The bill was submitted for a second time in 2017, but the committee again returned the document for revision. Once again, the Finance Ministry said it does not fit within budgetary constraints.

Naumenko says she knows of about 30 lawsuits already filed in Ukrainian courts. The defendants are the Cabinet of Ministers and the State Treasury (as representatives of the state) as well as the Ministry of Defense (because the houses are occupied by the military).

Naumenko is convinced that the citizens' claims are justified. If these cases are not successful in Ukraine, they will put their hopes in the European Court of Human Rights.

The court has examples of lawsuits that deal precisely with the lack of access to a person’s own house. For example, after Turkey’s invasion of Cyprus and the establishment of the “Turkish Republic of Northern Cyprus,”  a Cypriot citizen won a case against Turkey. The court ruled that Turkey was to blame for the fact that the woman could not get into her house, obliging the state to pay compensation. But even if the residents of Mariinka filed a lawsuit against Russia in the European Court of Human Rights, it is unclear if they would win, because they can’t get into their homes on the territory under the control of Kyiv, not the Russian-backed separatists.
Malashko says residents shouldn’t expect any compensation from the state.

“I think that these cases don’t stand a chance.

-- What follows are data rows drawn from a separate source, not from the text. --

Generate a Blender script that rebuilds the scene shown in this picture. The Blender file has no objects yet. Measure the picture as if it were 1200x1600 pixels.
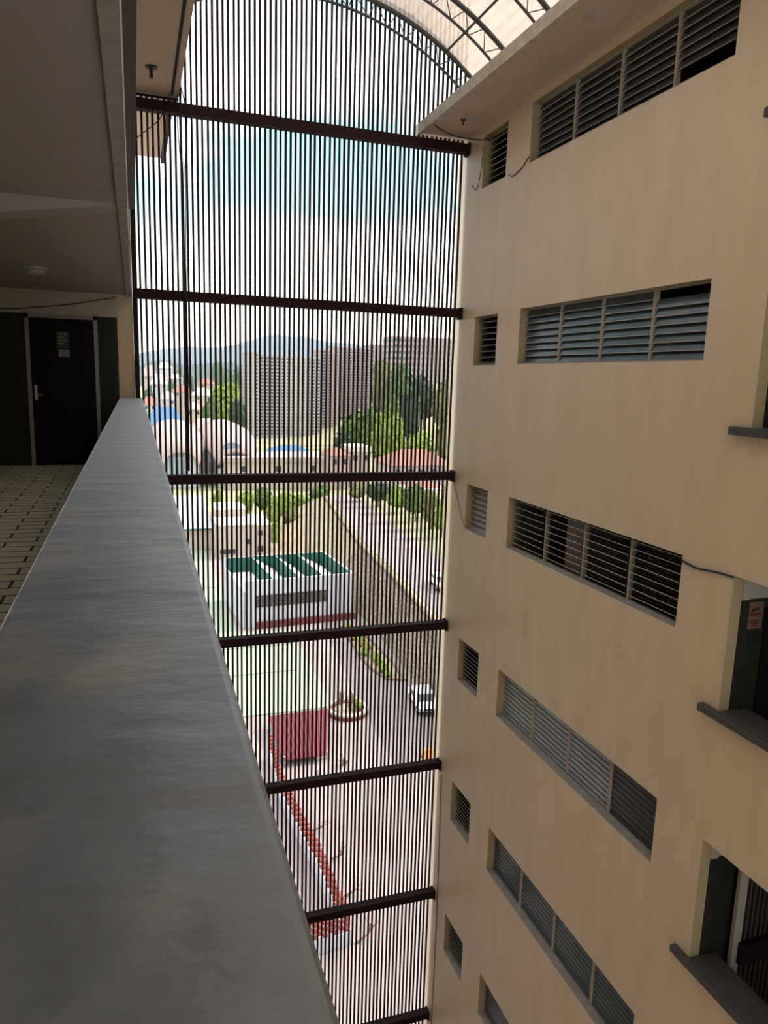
import bpy, bmesh, math, random
from mathutils import Vector, Matrix, noise
R = math.radians
scene = bpy.context.scene
COL = scene.collection
random.seed(7)

# ------------------------------------------------------------------ camera
YAW, PITCH, ROLL, FPX = 0.3274, 0.1793, 0.0303, 1151.08
cy, sy, cp, sp, cr, sr = math.cos(YAW), math.sin(YAW), math.cos(PITCH), math.sin(PITCH), math.cos(ROLL), math.sin(ROLL)
FWD = Vector((sy*cp, cy*cp, -sp)); _r = Vector((cy, -sy, 0)); _u = _r.cross(FWD)
RIGHT = cr*_r + sr*_u; UP = -sr*_r + cr*_u
cam_data = bpy.data.cameras.new('camera'); cam = bpy.data.objects.new('camera', cam_data); COL.objects.link(cam)
cam_data.sensor_fit = 'VERTICAL'; cam_data.sensor_height = 36; cam_data.lens = 36*FPX/1600
cam_data.clip_start = 0.05; cam_data.clip_end = 9000
m = Matrix.Identity(4)
for i, a in enumerate((RIGHT, UP, -FWD)):
    for j in range(3): m[j][i] = a[j]
cam.matrix_world = m
scene.camera = cam
def ray(px, py): return FWD + RIGHT*((px-600)/FPX) - UP*((py-800)/FPX)
def at(px, py, Y): d = ray(px, py); return d*(Y/d.y)          # point of the photo at depth Y
def gz(px, py, z): d = ray(px, py); return d*(z/d.z)          # point of the photo at height z

# ------------------------------------------------------------------ light, sky, exposure
vs = scene.view_settings
scene.display_settings.display_device = 'sRGB'
vs.view_transform = 'Standard'; vs.look = 'None'; vs.gamma = 1; vs.use_curve_mapping = False
vs.exposure = 1.3
SKY = 1.0
SUN_DIR = Vector((0.79, 0.12, 0.60)).normalized()             # towards the sun
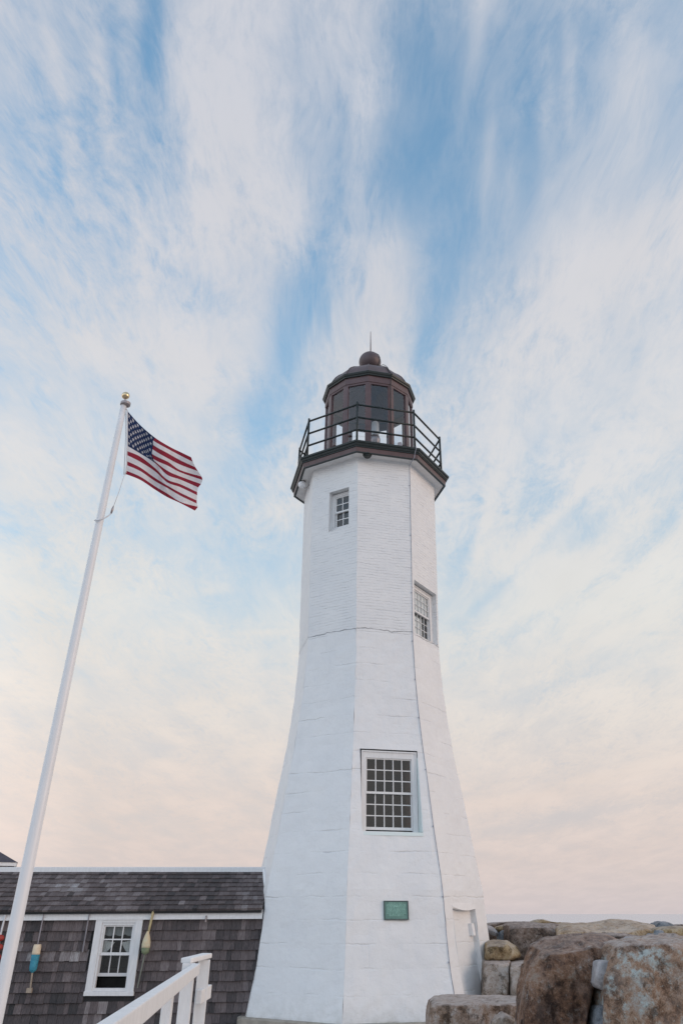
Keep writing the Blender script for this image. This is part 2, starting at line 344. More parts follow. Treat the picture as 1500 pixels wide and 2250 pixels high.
def rock_mat(name, cols, lich, lich_amt, seed=0.0, top_pale=.35):
    m = bpy.data.materials.new(name); m.use_nodes = True; t = m.node_tree; b = t.nodes['Principled BSDF']
    b.inputs['Roughness'].default_value = .88; b.inputs['Specular IOR Level'].default_value = .2
    tcn = t.nodes.new('ShaderNodeTexCoord'); mp = t.nodes.new('ShaderNodeMapping'); mp.inputs['Location'].default_value = (seed, seed * .7, seed * 1.3)
    mp.inputs['Rotation'].default_value = (seed * .4, .5, seed)
    t.links.new(tcn.outputs['Object'], mp.inputs[0]); v = mp.outputs[0]
    n1 = noise_node(t, v, 2.6, 10, .68); n2 = noise_node(t, v, 11, 10, .74); n3 = noise_node(t, v, 85, 4, .65)
    f = math_node(t, 'ADD', math_node(t, 'ADD', math_node(t, 'MULTIPLY', n1, .45), math_node(t, 'MULTIPLY', n2, .40)), math_node(t, 'MULTIPLY', n3, .15))
    k = len(cols)
    c = ramp(t, f, [(.425 + .15 * i / (k - 1), cc) for i, cc in enumerate(cols)])
    # grey weathered skin breaking up the rusty stone
    gs = ramp(t, noise_node(t, v, 3.7, 10, .72), [(.47, 0), (.60, 1)])
    c = mixc(t, math_node(t, 'MULTIPLY', gs, .28), c, tuple(.5 * x + .5 * sum(cols[-1]) / 3 * y for x, y in zip(cols[len(cols) // 2], (.98, 1.0, 1.02))))
    # run stains down the faces
    mps = t.nodes.new('ShaderNodeMapping'); mps.inputs['Scale'].default_value = (9, 9, 1.3); mps.inputs['Location'].default_value = (seed, 0, 0); mps.inputs['Rotation'].default_value = (0, .25, 0)
    t.links.new(tcn.outputs['Object'], mps.inputs[0])
    run = ramp(t, noise_node(t, mps.outputs[0], 1.0, 7, .7), [(.60, 0), (.70, 1)])
    lm = math_node(t, 'MULTIPLY', ramp(t, noise_node(t, v, 3.0, 10, .74), [(.53 - lich_amt, 0), (.63 - lich_amt, 1)]), ramp(t, n2, [(.44, .0), (.56, 1)]))
    lm = math_node(t, 'MAXIMUM', lm, math_node(t, 'MULTIPLY', run, .55))
    c = mixc(t, math_node(t, 'MULTIPLY', lm, .7), c, lich)
    dk = ramp(t, noise_node(t, v, 5, 10, .76), [(.41, 1), (.48, 0)])
    c = mixc(t, math_node(t, 'MULTIPLY', dk, .75), c, tuple(x * .45 for x in cols[0]))
    sp = ramp(t, noise_node(t, v, 34, 4, .7), [(.62, 0), (.72, 1)])
    c = mixc(t, math_node(t, 'MULTIPLY', sp, .45), c, tuple(min(.7, x * 1.1 + .03) for x in lich))
    # level tops made paler
    ge = t.nodes.new('ShaderNodeNewGeometry'); sg = t.nodes.new('ShaderNodeSeparateXYZ'); t.links.new(ge.outputs['Normal'], sg.inputs[0])
    top = math_node(t, 'MULTIPLY', ramp(t, sg.outputs[2], [(.62, 0), (.92, 1)]), ramp(t, n2, [(.35, .25), (.60, 1)]))
    c = mixc(t, math_node(t, 'MULTIPLY', top, top_pale), c, (.58, .50, .46))
    c = mixc(t, .35, c, ramp(t, n3, [(.3, (.35, .35, .35)), (.7, (1.0, 1.0, 1.0))]), 'MULTIPLY')
    t.links.new(c, b.inputs['Base Color'])
    bn = t.nodes.new('ShaderNodeBump'); bn.inputs['Strength'].default_value = .9; bn.inputs['Distance'].default_value = .03
    hh = math_node(t, 'ADD', math_node(t, 'MULTIPLY', n2, 1.0), math_node(t, 'MULTIPLY', n3, .3))
    t.links.new(hh, bn.inputs['Height']); t.links.new(bn.outputs[0], b.inputs['Normal'])
    return m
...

Compensation, unfortunately, will only be possible only when the anti-terrorist operation is completed,” he says, referring to the official name for Kyiv’s battle with the separatists. “For our part, we did all we could. We provided all necessary documents — records of the destruction, photos.”
Meanwhile, Misyura says going to court was his last resort. He stresses that he considers himself a patriot of Ukraine. He just wants the state to give him a bit of help starting a new life.